Los enfrentamientos políticos,
discursivos e incluso los choques entre el presidente Petro y miembros de la
familia Gaona, víctimas del Holocausto del Palacio de Justicia; y por supuesto,
la grosería con la que María Fernanda Cabal
trató al sumiso periodista Daniel Pacheco en reciente entrevista a propósito de
la responsabilidad del Estado colombiano en el genocidio político de la UP
hacen pensar en que los hechos en sí mismos no impiden el entendimiento y el
diálogo respetuoso, y que más bien el pétreo obstáculo está atado a la
concepción que cada uno tiene de la Verdad y de la Memoria, elementos que al
devenir contaminados por intereses e ideologías, facilitan y promueven la irritabilidad,
la construcción de nuevos enemigos, la negación comunicativa del Otro como un
interlocutor válido, los deseos de reescribir la historia negando los fallos de
la justicia e incluso el aplauso del saldo trágico de víctimas fatales aludiendo
al “bien superior del Estado”, forma de dominación que arrastra graves
problemas de legitimidad.
En este discurrir hay que señalar
que como animal simbólico
el presidente Petro
ha exagerado en la exhibición de la bandera del M-19
y en la reivindicación de su lucha como guerrillero y revolucionario en una
sociedad que a pesar de procesos de paz fallidos y otros exitosos, sigue viendo
su consecución como un desgaste innecesario no solo por los elevados costos económicos
de los diálogos de paz, la rebaja de penas y las desmovilizaciones de los
grupos al margen de la ley, sino porque al no producirse la eliminación física
de los excombatientes
se asume como una derrota social y política de aquellos que defienden la institucionalidad
estatal sin el más mínimo asomo de responsabilidad política por haber evitado
la construcción de una verdadera República.

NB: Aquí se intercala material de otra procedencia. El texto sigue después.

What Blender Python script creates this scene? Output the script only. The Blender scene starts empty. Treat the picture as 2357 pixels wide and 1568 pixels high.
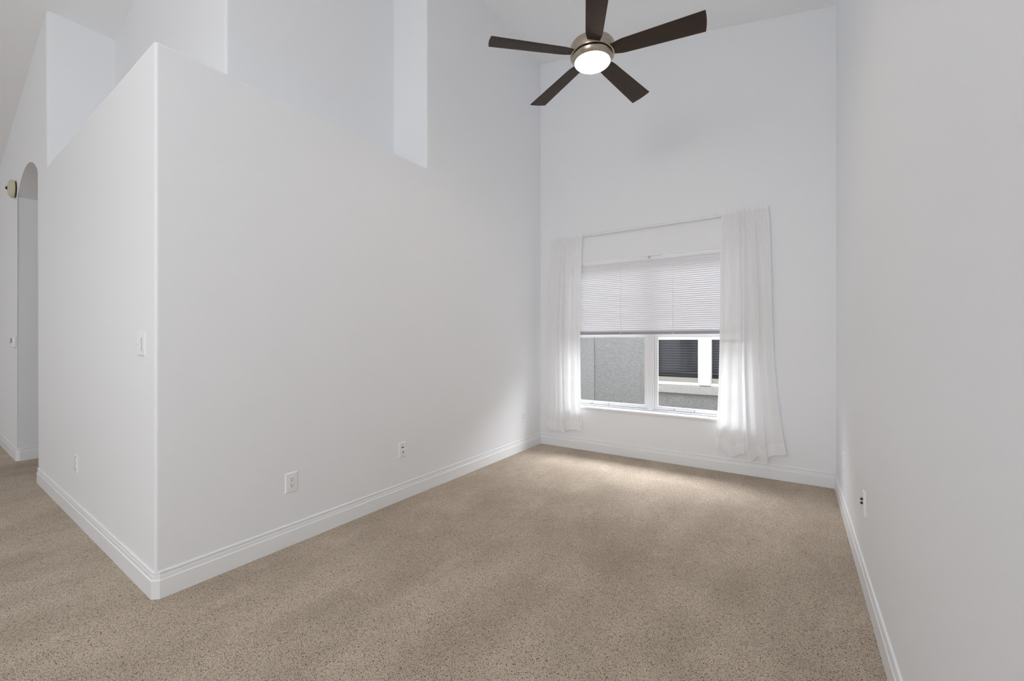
import bpy, bmesh, math, random
from mathutils import Vector, Matrix
PI = math.pi
rad = math.radians
random.seed(7)
SC = bpy.context.scene
COL = SC.collection

# ------------------------------------------------------------------ camera
cd = bpy.data.cameras.new('camera'); cam = bpy.data.objects.new('camera', cd); COL.objects.link(cam)
cam.location = (2.603, -0.761, 1.27)
cam.rotation_euler = (rad(90), 0, rad(33.588))
cd.sensor_width = 36.0; cd.lens = 975.0 / 2357.0 * 36.0
cd.clip_start = 0.02; cd.clip_end = 200
SC.camera = cam

# ------------------------------------------------------------------ world, exposure
W = bpy.data.worlds.new('overcast_sky'); SC.world = W; W.use_nodes = True
bg = W.node_tree.nodes['Background']
bg.inputs[0].default_value = (0.90, 0.94, 1.0, 1); bg.inputs[1].default_value = 1.0
SC.view_settings.view_transform = 'Standard'; SC.view_settings.look = 'None'
SC.view_settings.exposure = 0.16; SC.view_settings.gamma = 1.0
SC.view_settings.use_curve_mapping = False
SC.cycles.use_denoising = True
SC.cycles.max_bounces = 16; SC.cycles.diffuse_bounces = 8; SC.cycles.transparent_max_bounces = 24
SC.cycles.transmission_bounces = 8; SC.cycles.sample_clamp_indirect = 6.0

# ------------------------------------------------------------------ daylight through the openings, plus added fill lights
def area(name, loc, rot, sx, sy, power, color=(1, 1, 1), portal=False):
    l = bpy.data.lights.new(name, 'AREA'); l.shape = 'RECTANGLE'; l.size = sx; l.size_y = sy
    l.energy = power; l.color = color
    o = bpy.data.objects.new(name, l); COL.objects.link(o); o.location = loc; o.rotation_euler = rot
    if portal: l.cycles.is_portal = True
    return o
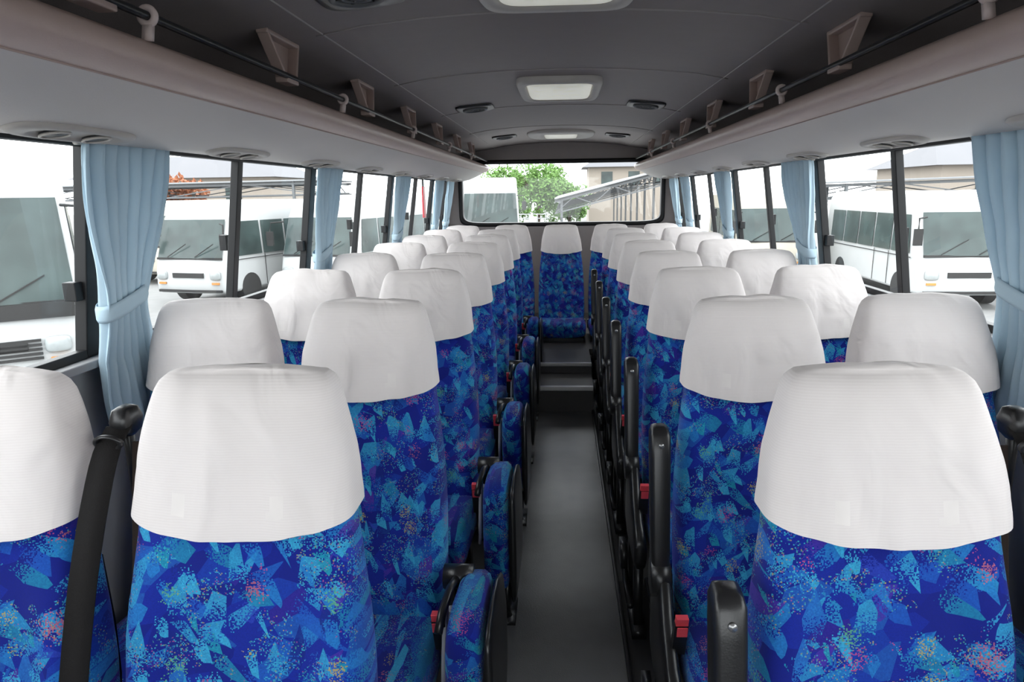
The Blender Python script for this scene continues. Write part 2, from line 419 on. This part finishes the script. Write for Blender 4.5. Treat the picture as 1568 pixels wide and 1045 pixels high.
def belt(x,y,side):
    e=empty('seat_belt',(x,y,0))
    b=MB()
    key=[(0,-.02,1.17),(side*.0,-.075,1.12),(side*.005,-.155,.95),(side*.02,-.215,.72),(side*.032,-.262,.50),(side*.034,-.275,.36)]
    path=[]
    for i in range(len(key)-1):
        for t in range(5):
            q=t/5; p0=key[max(i-1,0)];p1=key[i];p2=key[i+1];p3=key[min(i+2,len(key)-1)]
            path.append(tuple(.5*((2*p1[k])+(-p0[k]+p2[k])*q+(2*p0[k]-5*p1[k]+4*p2[k]-p3[k])*q*q+(-p0[k]+3*p1[k]-3*p2[k]+p3[k])*q**3) for k in range(3)))
    path.append(key[-1]); sl=[]
    for p in path:
        a=side*-.35
        dx=.021*math.cos(a); dy=.021*math.sin(a)
        sl.append([(p[0]-dx,p[1]-dy-.001,p[2]),(p[0]+dx,p[1]+dy-.001,p[2]),(p[0]+dx,p[1]+dy+.001,p[2]),(p[0]-dx,p[1]-dy+.001,p[2])])
    b.loft(sl); obj('webbing',b.mesh('webbing',M_BELT,True),e)
    b=MB(); b.bar((-side*.030,-.02,1.14),(-side*.030,-.17,.46),(.020,0,0),(0,.003,0)); obj('webbing_return',b.mesh('webbing_return',M_BELT2,False),e)
    b=MB(); sl=[]
    for z,hw,ht in [(1.145,.010,.010),(1.155,.018,.024),(1.175,.020,.030),(1.195,.016,.022),(1.20,.008,.012)]:
        sl.append([(xx,yy+.0,z) for xx,yy in sell(hw,ht,3.5,24)])
    b.loft(sl); b.torus((0,-.055,1.15),(0,1,.3),.022,.005,20,8,1,.6)
    b.tube([(side*.0,0.0,1.16),(side*.02,.03,1.08),(side*.02,.03,.95)],.010,8)
    obj('guide_loop',b.mesh('guide_loop',M_BLK),e)
belt(-.770,ROWS[0],-1); belt(.770,ROWS[0],1)

# ------------------------------------------------------------------ shell
Y0,Y1=-1.7,7.5
XT,XS,ZS,ZT=1.18,1.265,1.14,1.71
def wx(z):
    return XS+(XT-XS)*(z-ZS)/(ZT-ZS) if z>ZS-.01 else XS
b=MB(); b.box((-1.30,Y0,-.06),(1.30,Y1,0)); obj('floor',b.mesh('floor',M_FLOORD,False))
b=MB(); b.box((-.215,Y0+.1,.0),(.225,4.75,.005)); obj('aisle_mat',b.mesh('aisle_mat',M_FLOOR,False))
for i,sx in enumerate((-1,1)):
    b=MB(); b.box((sx*.228-.008,Y0+.1,.0),(sx*.228+.008,4.75,.022)); obj('trim_%d'%(i+1),b.mesh('trim',M_BLK,False),bevel=.004)
b=MB(); b.cur=0; b.box((-.235,4.75,0),(.235,5.15,.19)); b.box((-.235,5.15,0),(.235,5.65,.268)); b.box((-1.24,5.65,0),(1.24,Y1-.06,.268))
b.cur=1; b.box((-.235,4.742,.165),(.235,4.78,.196)); b.box((-.235,5.142,.245),(.235,5.17,.273))
obj('rear_steps',b.mesh('rear_steps',[M_STEP,M_ALU],False),bevel=.003)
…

Por todo lo que representa para
el país el presidente
de la República, al agitar en varias ocasiones la bandera del M-19
reabre heridas, alimenta los reduccionismos conceptuales que al final evitan la
comprensión de las lógicas de los llamados “revolucionarios”
y las propias de los “contrarrevolucionarios y la circulación de versiones
oficiales y no oficiales que extienden en el tiempo las dudas sobre la Verdad y
la Memoria en torno a los dos hechos que provocaron la escritura de esta reflexión.
Lo mejor que podemos hacer como sociedad es dejar que “hablen” las historias, las memorias y las verdades, judiciales y las versiones populares construidas sobre los vergonzosos hechos de la toma y retoma del Palacio de Justicia y la eliminación de los militantes de la UP. No es necesario estar de acuerdo alrededor de quiénes fueron los responsables directos e indirectos; bastaría con sentirnos avergonzados por esos dos episodios que dicen mucho de lo que somos como ciudadanos y colectivo. Quizás a partir de ese momento estemos listos para “pasar estas dos y otras páginas de nuestra vergonzante historia como pueblo aparentemente civilizado.